Merayakan Syawal dengan Menulis!
Bagaimana Syawal tahun ini? Apakah anda mudik? Atau tidak mudik karena dapat jodoh sebelah rumah? Mudik ataupun tidak, yang penting silaturahminya tetap terjalin. Bagi saya, Syawal adalah titik balik semua hal. Menjadi nol kembali. Semangat menulis lagi.
![]() |
Mudik dan harapan Syawal |
Saya tumbuh
di sebuah daerah penuh persawahan, sekaligus tempat industri berkembang. Baik
industri rumah tangga, ataupun industri pabrikan. Beruntung, saya lebih dekat
dengan daerah persawahan ketimbang gedung-gedung pabrik dengan cerobong asap
hitam.
Walau kini,
sawah-sawah mulai menyempit digantikan rumah-rumah, dan tanah-tanah kapling.

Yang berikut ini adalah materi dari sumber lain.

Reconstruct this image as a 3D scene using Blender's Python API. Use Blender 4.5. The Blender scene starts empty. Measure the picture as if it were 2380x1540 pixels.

Manusia memang pemakan segala. Hingga, saya pun mengingat masa kecil yang hijau
sebagai hiburan, kala dengan hati kelu menatap sawah yang nyaris tak bersisa.
Syawal
untuk Menulis
Apa yang
terpikir di benak anda, tatkala sanak saudara, kerabat, hingga tetangga
berkumpul dan bertemu muka? Tak ada jarak online seperti hari-hari sebelumnya.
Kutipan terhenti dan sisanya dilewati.